Post
Topic
Board Altcoin Discussion
Re: Delegated Proof of Stake (DPOS) White Paper by Daniel Larimer
by
bytemaster
on 07/05/2014, 04:35:29 UTC
Can they collude?  Assuming they did collude the only thing they could do is block transactions and it would be instantly detected by all peers.   A fork would be launched immediately with these delegates stripped and the two chains would compete against each other in the market.  Assuming the delegates were just random people that attempted to screw with the system then consensus would be maintained.   

What happens if somebody sets up 51 delegates, provides incentives to get the votes, and then takes over?
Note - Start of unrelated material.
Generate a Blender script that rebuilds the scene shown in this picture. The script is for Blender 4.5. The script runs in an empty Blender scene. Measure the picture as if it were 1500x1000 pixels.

Its much easier than trying to get 51% of the mining power.

First of all someone with 51% of the delegates only has one power:  to exclude transactions or to stop producing blocks. 

If they gain 51% of the delegates and fail to include transactions that would vote them out then it will be very obvious to everyone on the network, the blockchain will be hard-forked by some developer and the network will continue to function.  You see what binds a network is not the software rules, but the social contract among the community.   It is almost inconceivable that in the event 51% of the delegates stop including transactions that the community would sit back and take it for long.   

Competition among chains and no barriers to entry or forking keeps people honest because there is NOTHING to gain by a 51% attack. 

Note that these 51 delegates would have to pretend not to see blocks from the other 49 delegates and thus the attack would be so obvious and disruptive that it wouldn't last more than 24 hours before community members took action.